Statement on Wildfires, Loss of Biodiversity & the Climate Crisis
The Amazon, the world’s largest rainforest, is ablaze. Tens of thousands of fires are raging across Brazil at a record rate, before the dry season even begins. The scale and severity of the fires that are burning in Brazil is frightening and has justifiably generated outrage and calls to action throughout the world. Indeed, the G7 Summit this past weekend included an emergency discussion of the fires engulfing the Amazon, with both statements and commitments of support.
But Brazil is only one part of the current wildfire crisis. Key rainforest habitat around the globe is being lost to fires that are set as part of agricultural clearings. Fueled by an ever-warming and increasingly unpredictable climate, these fires rage to such an extent that they threaten wildlife and indigenous communities, and blanket the skies over major population centers hundreds of miles away.
Just next to Brazil, over 2.5 million acres of the unique Chiquitano forest in the Bolivian Amazon has been burned for cattle grazing, putting hundreds of species at risk. The Chiquitano, known as the largest intact dry rainforest in the world with the greatest population of indigenous people in eastern Bolivia, is home to iconic wildlife found nowhere else on Earth.

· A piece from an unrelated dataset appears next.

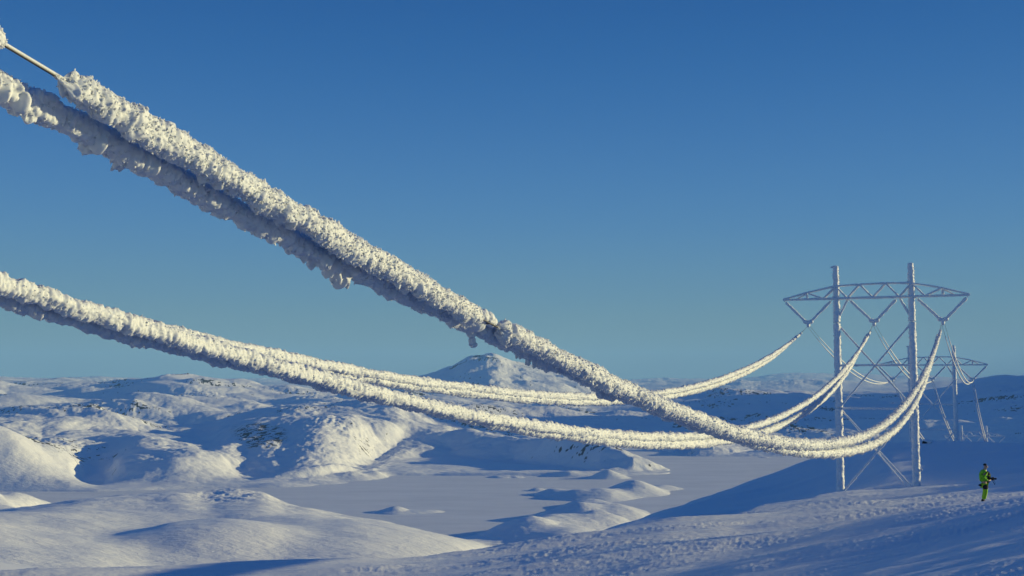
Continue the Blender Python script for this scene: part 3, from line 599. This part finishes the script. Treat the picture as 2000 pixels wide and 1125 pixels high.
# ---------------------------------------------------------------- the walker
M_skin, _t, _b = mat('skin', (0.50, 0.30, 0.22), 0.5); bump(_t, _b, add_noise(_t, 90, 3).outputs[0], 0.001)
def cloth(n, c, c2=None):
    m, t, b = mat(n, c, 0.85); r_ = ramp(t, add_noise(t, 6, 4).outputs[0], [(0.3, c2 or tuple(v * .75 for v in c)), (0.7, c)])
    t.links.new(r_.outputs[0], b.inputs['Base Color']); bump(t, b, add_noise(t, 9, 5).outputs[0], 0.03); return m
M_hiv = cloth('high_visibility_green', (0.20, 0.58, 0.012)); M_hiy = cloth('high_visibility_yellow', (0.40, 0.76, 0.02)); M_blk = cloth('black_fabric', (0.012, 0.013, 0.018)); M_ref = cloth('reflective_tape', (0.42, 0.45, 0.45))
def skin(name, verts, edges, m, parent=None, sub=2, root=0):
    """verts (x, y, z, rx, ry): one vertex a joint, grown into one surface"""
    me = bpy.data.meshes.new(name); me.from_pydata([v[:3] for v in verts], edges, []); me.materials.append(m)
    o = bpy.data.objects.new(name, me); C.objects.link(o)
    k = o.modifiers.new('skin', 'SKIN'); k.use_smooth_shade = True
    if not me.skin_vertices: me.attributes  # layer comes with the modifier
    sv = me.skin_vertices[0].data if me.skin_vertices else None
    if sv is None:
        bm = bmesh.new(); bm.from_mesh(me); bm.verts.layers.skin.verify(); bm.to_mesh(me); bm.free(); sv = me.skin_vertices[0].data
    for i, v in enumerate(verts): sv[i].radius = (v[3], v[4] if len(v) > 4 else v[3]); sv[i].use_root = (i == root)
    q = o.modifiers.new('subsurf', 'SUBSURF'); q.levels = sub; q.render_levels = sub
    if parent: o.parent = parent
    return o
wx_ = ray(1922, 973)[0] * 55.0; wy_ = 55.0; wz_ = ground(wx_, wy_)
# local frame: +x is the way the walker faces (to the right of the picture), z up, about 1.8 m tall
body = [(0.02, 0, .98, .13, .15), (0.03, 0, 1.15, .12, .14), (0.04, 0, 1.34, .13, .17), (0.05, 0, 1.48, .08, .09), (0.08, 0, 1.56, .055, .055), (0.10, 0, 1.64, .075, .07), (0.105, 0, 1.73, .085, .075),
        (0.05, .10, .92, .09), (0.07, .11, .52, .065), (-.02, .11, .12, .045), (-.0, -.10, .92, .09), (.04, -.11, .52, .065), (-.07, -.12, .12, .045),
        (0.03, .20, 1.42, .06), (-.05, .26, 1.16, .045), (.17, .22, 1.05, .035), (.30, .10, 1.10, .03), (0.03, -.20, 1.42, .06), (-.07, -.27, 1.16, .045), (.15, -.24, 1.03, .035), (.28, -.08, 1.08, .03), (.20, 0, 1.635, .018)]
bE = [(0, 1), (1, 2), (2, 3), (3, 4), (4, 5), (5, 6), (0, 7), (7, 8), (8, 9), (0, 10), (10, 11), (11, 12), (2, 13), (13, 14), (14, 15), (15, 16), (2, 17), (17, 18), (18, 19), (19, 20), (5, 21)]
man = skin('person', body, bE, M_skin); man.location = (wx_, wy_, wz_ + 0.02); man.scale = (1.16, 1.12, 1.05); man.rotation_euler = (0, 0, -0.15)
tag(man, 'person in a bright green work jacket and yellow green trousers walking right on the snow', 'person')
skin('jacket', [(0.0, 0, .93, .165, .19), (0.0, 0, 1.10, .17, .19), (-.01, 0, 1.28, .18, .21), (0.01, 0, 1.43, .13, .17), (.05, 0, 1.52, .085, .085),
      (0.02, .22, 1.40, .095), (-.06, .27, 1.15, .078), (.14, .23, 1.06, .06), (0.02, -.22, 1.40, .095), (-.09, -.29, 1.15, .08), (.12, -.25, 1.04, .062)],
     [(0, 1), (1, 2), (2, 3), (3, 4), (3, 5), (5, 6), (6, 7), (3, 8), (8, 9), (9, 10)], M_hiv, man)
skin('front_panel', [(0.12, 0, .90, .10, .17), (0.14, 0, 1.15, .105, .18), (0.13, 0, 1.32, .11, .18), (0.11, 0, 1.47, .085, .11)], [(0, 1), (1, 2), (2, 3)], M_blk, man)
skin('chest_patch', [(0.215, -.09, 1.22, .05, .06), (0.215, -.09, 1.30, .045, .06)], [(0, 1)], M_hiy, man, 1)
skin('reflective_band', [(-.0, 0, .99, .178, .20), (0, 0, 1.03, .178, .20)], [(0, 1)], M_ref, man, 1)
skin('belt_bag', [(-.14, -.08, .88, .08, .09), (-.05, -.14, .86, .08, .07), (-.17, -.05, .78, .05, .06)], [(0, 1), (0, 2)], M_blk, man, 2)
skin('trousers', [(0.01, 0, .92, .15, .17), (.06, .10, .80, .115), (.08, .11, .55, .095), (-.0, .11, .16, .085), (0.0, -.10, .80, .115), (.05, -.11, .55, .10), (-.05, -.12, .16, .085)],
     [(0, 1), (1, 2), (2, 3), (0, 4), (4, 5), (5, 6)], M_hiy, man)
for sy_, xo in ((1, .06), (-1, 0.0)):
    skin('thigh_panel', [(xo, .10 * sy_, .90, .15, .135), (xo + .03, .11 * sy_, .74, .142, .125), (xo + .06, .11 * sy_, .60, .120, .11)], [(0, 1), (1, 2)], M_blk, man)
    bx0 = -.0 if sy_ > 0 else -.07
    skin('boot', [(bx0 - .02, .115 * sy_, .20, .065), (bx0 - .03, .115 * sy_, .08, .07), (bx0 + .08, .115 * sy_, .045, .055), (bx0 + .17, .12 * sy_, .035, .045)], [(0, 1), (1, 2), (2, 3)], M_blk, man)
    # gloved hand: palm, four fingers curled round the camera, thumb from the side of the palm
    hx, hy, hz = (.30, .10 * sy_, 1.10 if sy_ > 0 else 1.08)
    V_ = [(hx - .03, hy, hz, .035), (hx + .03, hy * .9, hz, .042)]; E_ = [(0, 1)]
    for q, ln in enumerate((.9, 1.0, .95, .75)):
        z0 = hz + .035 - .022 * q; i0 = len(V_)
        V_ += [(hx + .07, hy * .85, z0, .014), (hx + .07 + .035 * ln, hy * .55, z0, .012), (hx + .07 + .03 * ln, hy * .25, z0 - .005, .010)]; E_ += [(1, i0), (i0, i0 + 1), (i0 + 1, i0 + 2)]
    i0 = len(V_); V_ += [(hx + .01, hy * .7, hz + .05, .015), (hx + .04, hy * .4, hz + .065, .012)]; E_ += [(1, i0), (i0, i0 + 1)]
    skin('glove', V_, E_, M_blk, man, 1)
    skin('ear', [(0.095, .075 * sy_, 1.63, .012), (0.09, .082 * sy_, 1.665, .014)], [(0, 1)], M_skin, man, 1)
    skin('eye', [(0.172, .03 * sy_, 1.668, .009), (0.176, .03 * sy_, 1.668, .008)], [(0, 1)], M_blk, man, 1)
skin('beanie', [(0.085, 0, 1.70, .092, .085), (0.075, 0, 1.76, .088, .08), (0.07, 0, 1.81, .05, .05)], [(0, 1), (1, 2)], M_blk, man)
skin('mouth', [(0.178, -.015, 1.60, .006), (0.178, .015, 1.60, .006)], [(0, 1)], M_blk, man, 1)
hold = empty('camera', (0, 0, 0)); Rm = Matrix.Rotation(-0.15, 3, 'Z'); cpos = man.location + Rm @ Vector((.445, 0, 1.165)); hold.location = cpos; hold.rotation_euler = (0, 0, -0.15)
tag(hold, 'black camera held in both hands in front of the person', 'camera')
bm = bmesh.new(); g = bmesh.ops.create_cube(bm, size=1.0)
for v in g['verts']: v.co = Vector((v.co.x * .08, v.co.y * .15, v.co.z * .11))
g = bmesh.ops.create_cube(bm, size=1.0)
for v in g['verts']: v.co = Vector((v.co.x * .06, v.co.y * .05 * (1 if v.co.z < 0 else .6), .065 + v.co.z * .045))
bmesh.ops.bevel(bm, geom=bm.edges[:], offset=.008, segments=2, affect='EDGES')
me = bpy.data.meshes.new('camera_body'); bm.to_mesh(me); bm.free(); me.materials.append(M_blk); cb = bpy.data.objects.new('camera_body', me); C.objects.link(cb); cb.parent = hold
skin('lens', [(.04, 0, 0, .042), (.10, 0, 0, .042), (.11, 0, 0, .048), (.17, 0, 0, .048)], [(0, 1), (1, 2), (2, 3)], M_blk, hold, 1)
skin('strap', [(-.02, -.075, .03, .012, .006), (-.04, -.10, -.10, .012, .006), (.04, -.10, -.28, .014, .006), (.07, -.06, -.20, .012, .006), (.02, -.075, .0, .012, .006)], [(0, 1), (1, 2), (2, 3), (3, 4)], M_blk, hold, 1)

# ---------------------------------------------------------------- air
def box(name, lo, hi):
    v = [[x, y, z] for x in (lo[0], hi[0]) for y in (lo[1], hi[1]) for z in (lo[2], hi[2])]
    f = [[0, 1, 3, 2], [4, 6, 7, 5], [0, 4, 5, 1], [2, 3, 7, 6], [0, 2, 6, 4], [1, 5, 7, 3]]
    m = bpy.data.materials.new('air'); m.use_nodes = True; t = m.node_tree; t.nodes.clear()
    o = t.nodes.new('ShaderNodeOutputMaterial'); v_ = t.nodes.new('ShaderNodeVolumePrincipled')
    v_.inputs['Color'].default_value = (0.34, 0.66, 1.0, 1); v_.inputs['Density'].default_value = 3.4e-5; v_.inputs['Anisotropy'].default_value = 0.0
    t.links.new(v_.outputs[0], o.inputs['Volume'])
    return tag(np_mesh(name, v, f, m, smooth=False), 'thin blue winter haze over the mountains', None, None, 'stuff')
box('haze', (-62000, -62000, -1100), (62000, 62000, 1300))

More fires began in Africa last week than in the Amazon, per NASA satellite data. Thursday and Friday alone saw nearly 7,000 forest fires started in Angola and over 3,000 in the Democratic Republic of Congo, threatening both biodiversity and the livelihoods of people on the ground who are already in tenuous sociopolitical circumstances.
Fires across Indonesia early this month caused six provinces to declare a state of emergency. The country’s forests house some of the most unique biodiversity on the planet, but this ecological tragedy imperils both local and global biodiversity. Extreme amounts of smoke and dust from the wildfires have now created a haze throughout neighboring Malaysia and Singapore.
In commenting on the devastation in Brazil, the UN Secretary-General António Guterres stated that “in the midst of the global climate crisis, we cannot afford more damage to a major source of oxygen and biodiversity.” This statement is applicable to tropical forests across continents. While rainforests cover just 2.5% of the Earth’s surface, they hold over 50% of the world’s biodiversity, and losing them has immeasurable global impacts.
Rainforest Trust was founded on the premise that all rainforests, especially those replete with endangered species and endemic biodiversity, should be priority conservation sites, and that protection provides the best means of preventing destruction. For the past 30 years, we have stayed true to our core mission of working with local partners to establish protected areas for endangered species and key biodiversity. Rainforest Trust knows these forests, and the indigenous and local communities that rely on them. We know the science and understand the sobering reality that the world is rapidly approaching an irreversible tipping point. Forests must be protected — for biodiversity, for nature-dependent ecosystem services like clean water and healthy soils, and for our climate. This focus, our focus, never wavers.